The small slip of a place serves as a nice complement to the Tenement Museum across the street. It does seem, oh shall we say, “authentic”– stepping inside definitely felt like we’d been transported back to the 1920s, and shipped across the Atlantic (the same trajectory, perhaps, that many New York bartenders took during Prohibition). In tribute, the cocktail menu features French classics from the first half of the 20th century, including a few American classics.

“I thought the Sidecar was very American,” explained Valdez, who said he spent hours pouring over the Savoy cocktail book and researching online to come up with the menu, which includes brief historical summaries for each drink. “But during Prohibition a lot of the very good New York bartenders moved to France, and they remained.”  And ok, so Valdez isn’t going completely old fashioned on us– he’s reserved places for both vodka (perhaps to make the oligarchs feel comfortable?) and Mezcal (at the risk of appearing not-hip).

(Photo by Kavitha Surana)

(Photo: Kavitha Surana)

All the wines are sourced from France, and the menu includes creative nods to other French drinking traditions as well: variations on Kir Royales mixed with homemade syrups, like lavender and Forget-me-not; a Pastis service that combines the cloudy, anise-flavored liquor with grenadine or mint syrup.
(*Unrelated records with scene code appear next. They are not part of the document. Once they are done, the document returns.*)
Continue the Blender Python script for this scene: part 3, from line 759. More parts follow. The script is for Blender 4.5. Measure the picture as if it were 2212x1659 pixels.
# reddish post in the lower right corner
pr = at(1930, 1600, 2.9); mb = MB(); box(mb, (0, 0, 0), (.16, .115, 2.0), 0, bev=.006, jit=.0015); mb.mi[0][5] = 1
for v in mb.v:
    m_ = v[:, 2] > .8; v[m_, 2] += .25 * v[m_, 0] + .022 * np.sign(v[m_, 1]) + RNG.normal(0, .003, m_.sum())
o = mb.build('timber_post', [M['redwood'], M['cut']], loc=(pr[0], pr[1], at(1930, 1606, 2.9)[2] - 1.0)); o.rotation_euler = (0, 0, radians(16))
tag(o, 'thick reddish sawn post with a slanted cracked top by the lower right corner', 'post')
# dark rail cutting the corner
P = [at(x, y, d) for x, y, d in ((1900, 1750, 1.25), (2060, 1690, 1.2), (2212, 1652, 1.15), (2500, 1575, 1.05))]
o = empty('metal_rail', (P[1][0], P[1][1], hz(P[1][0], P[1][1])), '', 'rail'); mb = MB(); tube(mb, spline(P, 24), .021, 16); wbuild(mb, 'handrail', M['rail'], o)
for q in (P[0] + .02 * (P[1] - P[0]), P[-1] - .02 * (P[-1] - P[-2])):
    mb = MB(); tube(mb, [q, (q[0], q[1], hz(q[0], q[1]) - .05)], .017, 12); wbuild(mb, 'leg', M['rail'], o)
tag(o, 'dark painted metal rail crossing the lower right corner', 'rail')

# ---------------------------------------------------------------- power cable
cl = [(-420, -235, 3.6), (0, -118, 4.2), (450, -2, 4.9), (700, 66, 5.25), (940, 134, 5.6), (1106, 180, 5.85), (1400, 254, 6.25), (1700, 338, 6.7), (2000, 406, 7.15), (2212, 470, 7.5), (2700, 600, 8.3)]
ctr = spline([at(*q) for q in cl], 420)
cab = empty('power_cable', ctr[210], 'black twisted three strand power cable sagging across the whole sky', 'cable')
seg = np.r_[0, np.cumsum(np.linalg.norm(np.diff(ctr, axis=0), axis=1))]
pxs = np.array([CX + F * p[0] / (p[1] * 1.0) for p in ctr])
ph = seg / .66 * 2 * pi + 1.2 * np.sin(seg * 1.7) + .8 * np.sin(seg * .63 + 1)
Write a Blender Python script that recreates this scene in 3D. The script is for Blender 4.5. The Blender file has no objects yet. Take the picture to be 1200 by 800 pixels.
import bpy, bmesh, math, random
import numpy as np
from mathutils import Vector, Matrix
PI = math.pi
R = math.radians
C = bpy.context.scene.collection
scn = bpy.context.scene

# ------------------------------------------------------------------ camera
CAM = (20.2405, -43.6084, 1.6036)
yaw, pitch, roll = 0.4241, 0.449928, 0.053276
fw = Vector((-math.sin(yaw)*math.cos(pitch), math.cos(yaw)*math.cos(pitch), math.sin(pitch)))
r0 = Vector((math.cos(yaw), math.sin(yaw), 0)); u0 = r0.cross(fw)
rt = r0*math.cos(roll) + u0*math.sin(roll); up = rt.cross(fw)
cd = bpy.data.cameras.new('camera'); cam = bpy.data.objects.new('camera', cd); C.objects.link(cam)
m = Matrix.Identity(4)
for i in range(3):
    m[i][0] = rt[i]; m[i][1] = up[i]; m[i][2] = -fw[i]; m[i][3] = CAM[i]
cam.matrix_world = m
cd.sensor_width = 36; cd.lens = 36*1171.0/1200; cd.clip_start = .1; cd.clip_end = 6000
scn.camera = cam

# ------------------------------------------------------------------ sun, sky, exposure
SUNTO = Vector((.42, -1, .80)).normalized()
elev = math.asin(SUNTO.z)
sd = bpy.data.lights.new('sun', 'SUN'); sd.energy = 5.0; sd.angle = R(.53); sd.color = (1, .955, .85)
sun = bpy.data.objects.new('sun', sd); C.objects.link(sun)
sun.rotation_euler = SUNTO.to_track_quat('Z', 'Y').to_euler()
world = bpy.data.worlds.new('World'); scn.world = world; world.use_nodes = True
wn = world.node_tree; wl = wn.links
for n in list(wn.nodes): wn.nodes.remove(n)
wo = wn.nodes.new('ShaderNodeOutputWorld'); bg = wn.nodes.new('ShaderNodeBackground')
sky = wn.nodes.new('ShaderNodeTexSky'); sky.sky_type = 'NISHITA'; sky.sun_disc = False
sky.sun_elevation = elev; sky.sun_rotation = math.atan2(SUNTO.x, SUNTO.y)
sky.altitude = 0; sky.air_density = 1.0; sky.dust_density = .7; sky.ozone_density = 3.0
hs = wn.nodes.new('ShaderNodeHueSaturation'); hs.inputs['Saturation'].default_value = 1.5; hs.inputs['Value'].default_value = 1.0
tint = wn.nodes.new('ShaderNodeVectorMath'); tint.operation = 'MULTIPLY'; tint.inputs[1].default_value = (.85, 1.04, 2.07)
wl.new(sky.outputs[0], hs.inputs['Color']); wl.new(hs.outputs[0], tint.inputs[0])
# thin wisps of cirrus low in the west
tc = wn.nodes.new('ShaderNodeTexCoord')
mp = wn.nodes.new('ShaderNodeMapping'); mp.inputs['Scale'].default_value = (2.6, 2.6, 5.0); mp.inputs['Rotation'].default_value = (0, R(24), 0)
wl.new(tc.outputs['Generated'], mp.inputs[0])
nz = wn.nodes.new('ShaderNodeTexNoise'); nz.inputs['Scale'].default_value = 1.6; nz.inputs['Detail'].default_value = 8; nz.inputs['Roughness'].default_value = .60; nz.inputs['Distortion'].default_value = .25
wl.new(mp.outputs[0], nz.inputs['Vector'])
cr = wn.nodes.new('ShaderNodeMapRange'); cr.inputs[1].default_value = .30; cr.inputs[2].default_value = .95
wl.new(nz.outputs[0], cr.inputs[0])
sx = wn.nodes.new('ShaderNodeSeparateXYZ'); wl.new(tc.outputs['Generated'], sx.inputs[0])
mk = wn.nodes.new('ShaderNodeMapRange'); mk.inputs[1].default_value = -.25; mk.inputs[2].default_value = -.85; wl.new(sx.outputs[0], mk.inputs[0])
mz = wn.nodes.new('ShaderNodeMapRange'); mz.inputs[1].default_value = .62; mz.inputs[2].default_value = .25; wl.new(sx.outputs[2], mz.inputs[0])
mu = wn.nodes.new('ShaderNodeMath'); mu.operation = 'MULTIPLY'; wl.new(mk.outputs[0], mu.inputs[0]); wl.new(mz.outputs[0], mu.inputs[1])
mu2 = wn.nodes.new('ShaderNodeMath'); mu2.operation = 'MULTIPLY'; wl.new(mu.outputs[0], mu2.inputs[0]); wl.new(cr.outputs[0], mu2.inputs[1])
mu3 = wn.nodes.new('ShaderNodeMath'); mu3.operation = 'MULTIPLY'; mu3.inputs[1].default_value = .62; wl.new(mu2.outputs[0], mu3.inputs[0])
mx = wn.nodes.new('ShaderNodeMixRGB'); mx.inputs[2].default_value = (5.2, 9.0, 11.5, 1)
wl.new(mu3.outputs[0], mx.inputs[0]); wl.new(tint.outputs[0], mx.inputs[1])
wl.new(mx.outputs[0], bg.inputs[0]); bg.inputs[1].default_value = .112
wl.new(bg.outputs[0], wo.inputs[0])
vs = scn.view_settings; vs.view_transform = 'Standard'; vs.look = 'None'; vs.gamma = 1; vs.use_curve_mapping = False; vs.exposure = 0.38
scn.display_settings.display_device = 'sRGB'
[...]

At the far end of the bar, Giraud holds court with an electric stove. “Usually the kitchens are hidden or downstairs or you never see them, but he said ‘Oh, I want to be able to talk to my guests,'” Valdez explained, gesturing to his business partner. “You can see it’s tiny, but he works his magic there.” For such small working conditions, the menu’s range is pretty impressive. It’s all based on French classics, but conceived of in small shareable plates, tapas style. Of course there’s the obvi cheese and charcuterie plates, but there are also creative interpretations on classics like foie gras lollipops, Cajun chicken tagine, and a whole cauliflower head cooked in mustard and cheese. 

Valdez, who grew up in Mexico but has always been a Francophile, said he wanted the space to feel like a French grandmother’s cozy, elegant home. Sometimes the decor veers into how “French” is presented by the tourist mongers who hang along the Seine, dabbing at Chinese replicas “painting” landscapes– the walls are lined with replicas of French impressionist painters like Degas, Cézanne, Renoir, and the back area is surrounded by a painted-over bookcase, a few books thrown on the table for effect. And the theme never quite lets up: in keeping with the Belle-Époque vibe, blue and gold damask wallpaper lines the wall.

“I always loved this area. I thought we need to do something kind of classic– it’s the era,” Valdez said. “There’s something very, je ne sais quoi about it.” 

Excuse My French is located at 96 Orchard Street on the Lower East Side. Open Sunday through Thursday, 4:30 pm to midnight, Friday through Saturday, 4:30 pm to 2 am.